John Akomfrah: Purple at the Barbican review: An astonishingly ambitious attempt to chart the anthropocene
The Barbican’s Curve gallery is essentially given over to a single, epic, six-screen video that attempts to chart the history of humanity from the turn of the last century, and show how we’ve impacted upon the world around us.
This wildly ambitious project is undertaken by documentary-maker and artist John Akomfrah, whose resulting video montage is at once mesmerising, meditative and melancholy, a wild and sometimes overwhelming voyage through our lives on both a micro and macro scale.
After walking past a pile of stacked tyres and beneath dozens of back-lit plastic containers that dangle from the ceiling, you reach the installation itself, broadcast on a loop on six enormous screens.
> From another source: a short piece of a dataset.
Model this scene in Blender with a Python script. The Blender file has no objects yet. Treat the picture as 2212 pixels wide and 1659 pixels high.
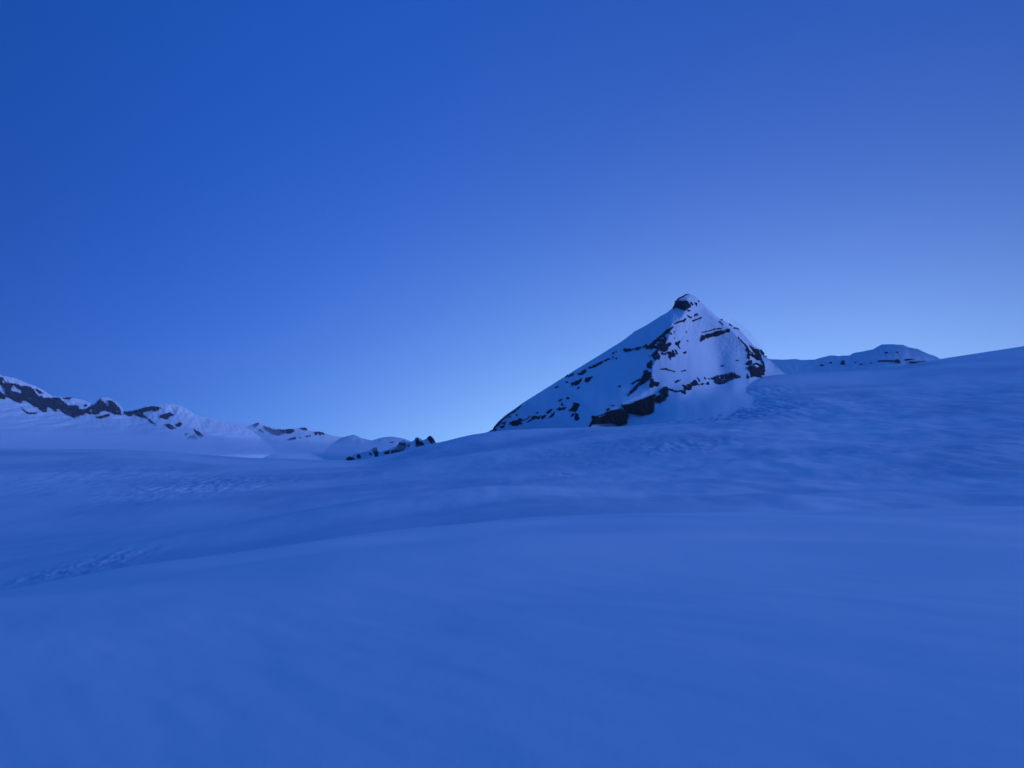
import bpy, math
import numpy as np
from mathutils import Vector
from mathutils.geometry import delaunay_2d_cdt

# ------------------------------------------------------------------ camera, sky, light, exposure
C = bpy.context.scene
COL = C.collection
EYE = 1.7                       # height of the lens above the snow
FPX = 1106.0 / math.tan(math.radians(33.5))   # focal length in units of 1/2212 of the picture width
PITCH = math.atan((1000.0 - 829.5) / FPX)
cam_data = bpy.data.cameras.new('camera')
cam = bpy.data.objects.new('camera', cam_data)
COL.objects.link(cam)
cam.location = (0, 0, EYE)
cam.rotation_euler = (math.pi / 2 + PITCH, 0, 0)
cam_data.sensor_width = 36
cam_data.angle = math.radians(67.0)
cam_data.clip_start = 0.1
cam_data.clip_end = 60000
C.camera = cam

SUN_AZ, SUN_EL = math.radians(98), math.radians(8)       # the last glow of the set sun, round to the right
world = bpy.data.worlds.new('World')
C.world = world
world.use_nodes = True


def build_sky():
    nt = world.node_tree
    N, L = nt.nodes, nt.links
    N.clear()
    out = N.new('ShaderNodeOutputWorld')
    tc = N.new('ShaderNodeTexCoord')
    sep = N.new('ShaderNodeSeparateXYZ')
    L.new(tc.outputs['Generated'], sep.inputs[0])

    def m(op, a, b=None, c=None):
        n = N.new('ShaderNodeMath'); n.operation = op
        for i, v in enumerate((a, b, c)):
            if v is None: continue
            if isinstance(v, (int, float)): n.inputs[i].default_value = v
            else: L.new(v, n.inputs[i])
        return n.outputs[0]
    X, Y, Z = sep.outputs
    z = m('MAXIMUM', Z, 0.0)
    h = m('MAXIMUM', m('SQRT', m('ADD', m('MULTIPLY', X, X), m('MULTIPLY', Y, Y))), 1e-4)

    def lobe(E, K, az, col):
        ca = m('DIVIDE', m('ADD', m('MULTIPLY', X, math.sin(az)), m('MULTIPLY', Y, math.cos(az))), h)
        w = m('EXPONENT', m('ADD', m('MULTIPLY', z, -1.0 / E), m('MULTIPLY', m('SUBTRACT', ca, 1.0), K)))
        v = N.new('ShaderNodeVectorMath'); v.operation = 'SCALE'
        v.inputs[0].default_value = col
        L.new(w, v.inputs['Scale'])
        return v.outputs[0]

    def add(a, b):
        v = N.new('ShaderNodeVectorMath'); v.operation = 'ADD'
        L.new(a, v.inputs[0]); L.new(b, v.inputs[1])
        return v.outputs[0]
    # narrow bright band above the horizon, broad blue dome light, and the faint violet of the dusk side
    low = lobe(0.1486, 6.6, 0.400, LOW)
    mid = lobe(0.2265, 9.408, 0.451, MID)
    dome = lobe(0.4751, 6.067, -0.1754, DOME)
    # the broad, faintly violet eastern dusk sky, round behind the camera
    def broad(az, el, K, col):
        dot = m('ADD', m('ADD', m('MULTIPLY', X, math.sin(az) * math.cos(el)), m('MULTIPLY', Y, math.cos(az) * math.cos(el))), m('MULTIPLY', Z, math.sin(el)))
        w = m('EXPONENT', m('MULTIPLY', m('SUBTRACT', dot, 1.0), K))
        v = N.new('ShaderNodeVectorMath'); v.operation = 'SCALE'
        v.inputs[0].default_value = col
        L.new(w, v.inputs['Scale'])
        return v.outputs[0]
    east = broad(math.radians(108), math.radians(48), 1.8, EAST)
    west = broad(math.radians(-105), math.radians(35), 1.6, WEST)
    s = add(add(add(low, dome), mid), add(east, west))
    sky = N.new('ShaderNodeTexSky')
    sky.sky_type = 'NISHITA'
    sky.sun_disc = False
    sky.sun_elevation = math.radians(1.0)
    sky.sun_rotation = SUN_AZ
    sky.altitude = 2500
    tint = N.new('ShaderNodeVectorMath'); tint.operation = 'MULTIPLY'
    tint.inputs[1].default_value = (0.02, 0.10, 0.5)      # the camera's very cold white balance
    L.new(sky.outputs[0], tint.inputs[0])
    bg1 = N.new('ShaderNodeBackground'); bg1.inputs['Strength'].default_value = 1.0
    L.new(s, bg1.inputs['Color'])
    bg2 = N.new('ShaderNodeBackground'); bg2.inputs['Strength'].default_value = 0.05
    L.new(tint.outputs[0], bg2.inputs['Color'])
    mix = N.new('ShaderNodeAddShader')
    L.new(bg1.outputs[0], mix.inputs[0]); L.new(bg2.outputs[0], mix.inputs[1])
    L.new(mix.outputs[0], out.inputs['Surface'])


LOW = (0.585, 0.98, 0.0)
MID = (0.0, 0.0, 1.122)
DOME = (0.0150, 0.1130, 0.720)
EAST = (0.010, 0.130, 0.590)
WEST = (0.004, 0.054, 0.305)
build_sky()

sun_data = bpy.data.lights.new('afterglow', 'SUN')
sun_data.energy = 2.15
sun_data.angle = math.radians(35)
sun_data.color = (0.36, 0.46, 0.92)
sun = bpy.data.objects.new('afterglow', sun_data)
COL.objects.link(sun)
to_sun = Vector((math.sin(SUN_AZ) * math.cos(SUN_EL), math.cos(SUN_AZ) * math.cos(SUN_EL), math.sin(SUN_EL)))
sun.rotation_euler = to_sun.to_track_quat('Z', 'Y').to_euler()

C.view_settings.view_transform = 'Standard'
C.view_settings.look = 'None'
C.view_settings.exposure = 0
C.view_settings.gamma = 1
C.view_settings.use_curve_mapping = False
C.cycles.use_denoising = True
C.cycles.max_bounces = 6

# ------------------------------------------------------------------ numbers and noise
_rng = np.random.default_rng(7)
_PERM = _rng.permutation(4096)
_GA = _rng.uniform(0, 2 * np.pi, 4096)
_GX, _GY = np.cos(_GA), np.sin(_GA)


def noise(x, y):
    x = np.asarray(x, float); y = np.asarray(y, float)
    xi = np.floor(x).astype(int); yi = np.floor(y).astype(int)
    xf = x - xi; yf = y - yi
    u = xf * xf * xf * (xf * (xf * 6 - 15) + 10)
    w = yf * yf * yf * (yf * (yf * 6 - 15) + 10)

    def g(i, j, a, b):
        k = _PERM[(_PERM[i & 4095] + j) & 4095]
        return _GX[k] * a + _GY[k] * b
    n00 = g(xi, yi, xf, yf); n10 = g(xi + 1, yi, xf - 1, yf)
    n01 = g(xi, yi + 1, xf, yf - 1); n11 = g(xi + 1, yi + 1, xf - 1, yf - 1)
    return 1.5 * ((n00 * (1 - u) + n10 * u) * (1 - w) + (n01 * (1 - u) + n11 * u) * w)


def fbm(x, y, octaves=4, gain=0.5):
    s = 0; a = 1.0; f = 1.0
    for o in range(octaves):
        s = s + a * noise(x * f + 17.3 * o, y * f - 9.1 * o)
        a *= gain; f *= 2.03
    return s


def tan_elev(v):
    return np.tan(PITCH + np.arctan((829.5 - np.asarray(v, float)) / FPX))


def ground_point(u, v, Y):
    """World position seen in direction (u, v) at the distance Y north of the camera."""
    zc = (829.5 - v) / FPX
    den = math.cos(PITCH) - zc * math.sin(PITCH)
    return (u - 1106.0) / FPX / den * Y, Y, EYE + (math.sin(PITCH) + zc * math.cos(PITCH)) / den * Y


def smooth(a, b, x):
    t = np.clip((x - a) / (b - a), 0, 1)
    return t * t * (3 - 2 * t)


def pchip(xk, yk, x):
    """Monotone cubic; xk (n,), yk (n, m) -> (len(x), m)."""
    xk = np.asarray(xk, float); yk = np.asarray(yk, float)
    h = np.diff(xk)[:, None]
    d = np.diff(yk, axis=0) / h
    m = np.zeros_like(yk)
    p = d[:-1] * d[1:] > 0
    m[1:-1] = np.where(p, 2 * d[:-1] * d[1:] / np.where(p, d[:-1] + d[1:], 1), 0)
    m[0] = d[0]; m[-1] = d[-1]
    i = np.clip(np.searchsorted(xk, x, side='right') - 1, 0, len(xk) - 2)
    hh = h[i]; t = ((x - xk[i]) / h[i, 0])[:, None]
    t2 = t * t; t3 = t2 * t
    return (2 * t3 - 3 * t2 + 1) * yk[i] + (t3 - 2 * t2 + t) * hh * m[i] + (-2 * t3 + 3 * t2) * yk[i + 1] + (t3 - t2) * hh * m[i + 1]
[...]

Climate change is the overarching theme, with countless shots of belching chemical factories and farmers spraying crops, but Purple isn’t a simple polemic, and these images are interspersed with ones of natural beauty and human achievement: tropical landscapes and lithe ballet dancers.
Made up of a combination of archive material, documentary footage and staged video, it tells the story of the anthropocene – the epoch in which humanity began to alter the planet's climate and weather-systems – through the structure of a human life, from birth through to adolescence and old age.
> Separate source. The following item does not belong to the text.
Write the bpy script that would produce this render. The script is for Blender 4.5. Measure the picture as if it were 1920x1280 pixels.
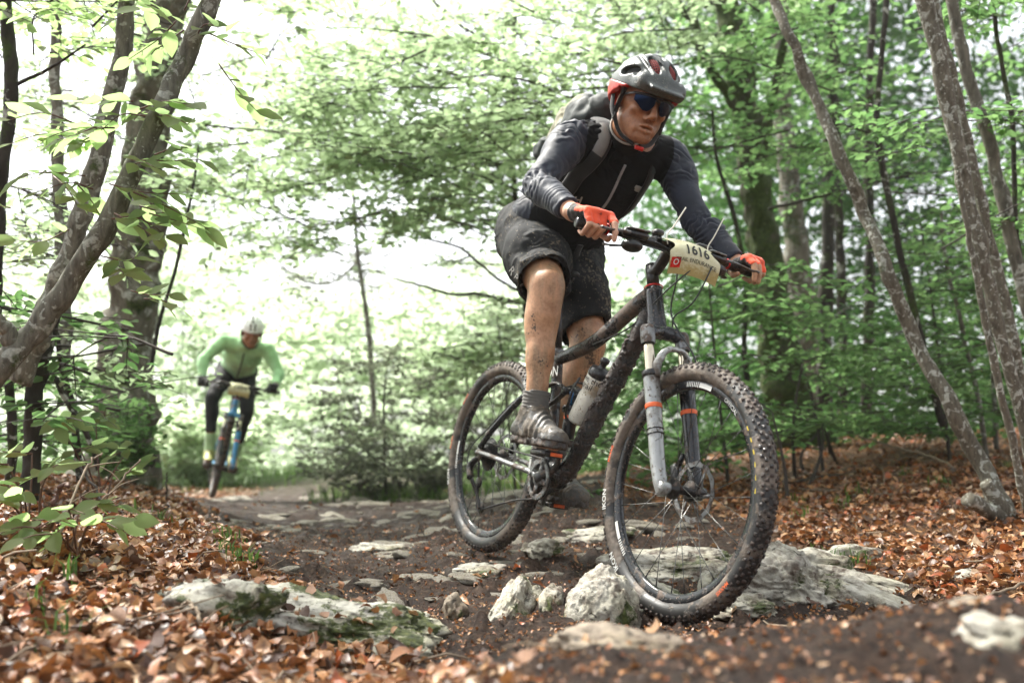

Babies are born, children play in fields, bowler-hatted men march to work. This is all intermingled with shots of migrating flamingoes and eerie landscapes dotted with human detritus. Recurring motifs include family photographs lying at the bottom of a stream, their personal significance lost to the passage of time; people in white wind-breakers gazing into the distance; huskies pulling a sled across icy tundra.
Each video has its own soundtrack, with audio fading in and out – beeping car horns, gurgling water – with an accompanying orchestral score. Occasionally the images on each of the screens align, showing, for instance, six portraits of people from around the world.
It’s a wonderful piece of work, both uplifting and haunting, and a reminder that we all need to be better.